Il filosofo di Sfetto si formò alla scuola di Socrate;
dei dialoghi a lui in passato attribuiti solo sette parrebbero da lui effettivamente
composti: Milziade, Callia, Assioco, Aspasia, Alcibiade, Telauge, Rinone. Fu tra
i discepoli socratici tra quelli che più fedelmente indirizzarono il loro pensiero alla
dottrina del maestro. Di lui parla Diogene Laerzio così:
"Dicono anche che (Platone; n.d.A.) fu geloso di Eschine, perché godeva buona
reputazione presso Dionisio. Quando Eschine giunse spinto dall'indigenza
alla corte del tiranno, dicono che fu negletto da Platone, ma fu
aiutato da Aristippo. Idomeneo sostiene che i discorsi
che Platone attribuisce nel carcere a Critone che vuol persuadere Socrate
alla fuga sono di Eschine, ma Platone li attribuì a Critone per malevolenza verso
Eschine". (Vite dei filosofi; III, 36; op. cit.).
Ed ancora ci affidiamo allo studioso del III secolo d.C. per altro:
"Eschine, figlio di Carino, il salsicciaio, secondo altri di Lisania,
fu Ateniese. Sin dalla giovine età fu pieno di zelo. E per questo non si allontanò mai
da Socrate, il quale soleva dire: 'Solo il figlio del salsicciaio ci sa onorare'. (...) I
dialoghi di Eschine che sono improntati al carattere socratico sono sette: in primo luogo Milziade
(e appunto per questo è piuttosto debole), poi Callia, Assioco, Aspasia,
Alcibiade, Telauge, Rinone.
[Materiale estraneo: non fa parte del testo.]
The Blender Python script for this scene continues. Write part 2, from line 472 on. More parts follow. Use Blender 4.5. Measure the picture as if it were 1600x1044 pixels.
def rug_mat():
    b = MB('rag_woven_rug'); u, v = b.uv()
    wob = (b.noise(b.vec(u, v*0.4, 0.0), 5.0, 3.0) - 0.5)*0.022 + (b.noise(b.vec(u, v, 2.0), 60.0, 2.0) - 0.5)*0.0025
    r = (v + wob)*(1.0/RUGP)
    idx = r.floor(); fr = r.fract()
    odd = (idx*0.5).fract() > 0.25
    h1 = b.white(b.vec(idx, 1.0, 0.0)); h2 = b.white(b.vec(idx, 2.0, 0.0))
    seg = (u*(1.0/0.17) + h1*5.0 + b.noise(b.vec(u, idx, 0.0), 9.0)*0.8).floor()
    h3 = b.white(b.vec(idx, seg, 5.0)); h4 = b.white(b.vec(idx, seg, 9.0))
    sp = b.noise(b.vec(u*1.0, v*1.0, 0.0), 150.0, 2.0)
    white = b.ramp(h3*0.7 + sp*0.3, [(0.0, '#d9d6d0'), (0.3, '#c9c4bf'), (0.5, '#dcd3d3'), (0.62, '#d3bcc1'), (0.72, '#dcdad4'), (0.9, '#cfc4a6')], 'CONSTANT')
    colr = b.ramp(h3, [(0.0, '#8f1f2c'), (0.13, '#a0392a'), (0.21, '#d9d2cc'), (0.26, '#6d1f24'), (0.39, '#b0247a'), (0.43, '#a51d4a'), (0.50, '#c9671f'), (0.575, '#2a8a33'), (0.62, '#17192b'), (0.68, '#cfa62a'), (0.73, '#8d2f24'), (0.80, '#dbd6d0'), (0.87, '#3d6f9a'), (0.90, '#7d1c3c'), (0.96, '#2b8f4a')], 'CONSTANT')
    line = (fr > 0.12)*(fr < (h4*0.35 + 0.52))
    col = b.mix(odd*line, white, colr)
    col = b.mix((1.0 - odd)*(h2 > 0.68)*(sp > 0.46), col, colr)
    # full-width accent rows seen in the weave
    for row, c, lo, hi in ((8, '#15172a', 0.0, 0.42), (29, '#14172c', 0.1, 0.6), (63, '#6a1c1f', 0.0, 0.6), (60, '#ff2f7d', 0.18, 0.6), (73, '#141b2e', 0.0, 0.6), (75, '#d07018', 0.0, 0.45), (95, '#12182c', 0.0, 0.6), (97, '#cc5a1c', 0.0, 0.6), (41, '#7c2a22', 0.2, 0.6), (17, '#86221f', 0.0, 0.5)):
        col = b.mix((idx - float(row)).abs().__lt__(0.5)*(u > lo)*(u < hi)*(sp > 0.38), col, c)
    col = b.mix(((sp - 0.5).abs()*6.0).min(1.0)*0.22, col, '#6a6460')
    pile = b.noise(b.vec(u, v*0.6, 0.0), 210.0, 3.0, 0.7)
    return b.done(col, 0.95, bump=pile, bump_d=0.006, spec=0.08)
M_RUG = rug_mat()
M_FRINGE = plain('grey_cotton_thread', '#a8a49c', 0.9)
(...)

Dicono che per bisogno venne in Sicilia da Dionisio e
che mentre fu negletto da Platone fu invece presentato a Dionisio da Aristippo e che
offrì alcuni dialoghi a Dionisio, dal quale ricevette doni.
Quando poi venne ad Atene non osava tenere scuola, ché allora fioriva la fama di Platone
e di Aristippo. Faceva bensì lezioni a pagamento e scriveva discorsi giudiziari per chi
fosse stato ingiustamente incolpato. A questo alludeva Timone dicendo:
'La forza pur persuasiva di Eschine'. Poiché era oppresso dalla povertà dicono che
Socrate gli abbia detto di prendere in prestito da lui e di diminuire gli alimenti. Anche
Aristippo sospettava della autenticità dei suoi dialoghi. Si racconta che mentre Eschine
teneva a Megara una lettura dei dialoghi, Aristippo l'abbia schernito con queste parole:
'Onde a te questi, o ladro!'. Policrito di Mende nel primo dei suoi
libri Su Dionisio afferma che Eschine visse assieme al tiranno sino alla sua
caduta e visse sino al ritorno di Dione a Siracusa, e che con lui era
anche il tragico Carcino. Si tramanda anche una epistola di Eschine a Dionisio. Era ben
esercitato nell'arte retorica, come risulta dalla difesa che egli fece del padre dello
stratego Feace e da quella di Dione. Imitò particolarmente Gorgia di Lentini. Lisia scrisse contro di lui un
discorso che intitolò Sicofantia, da cui risulta che fu anche oratore".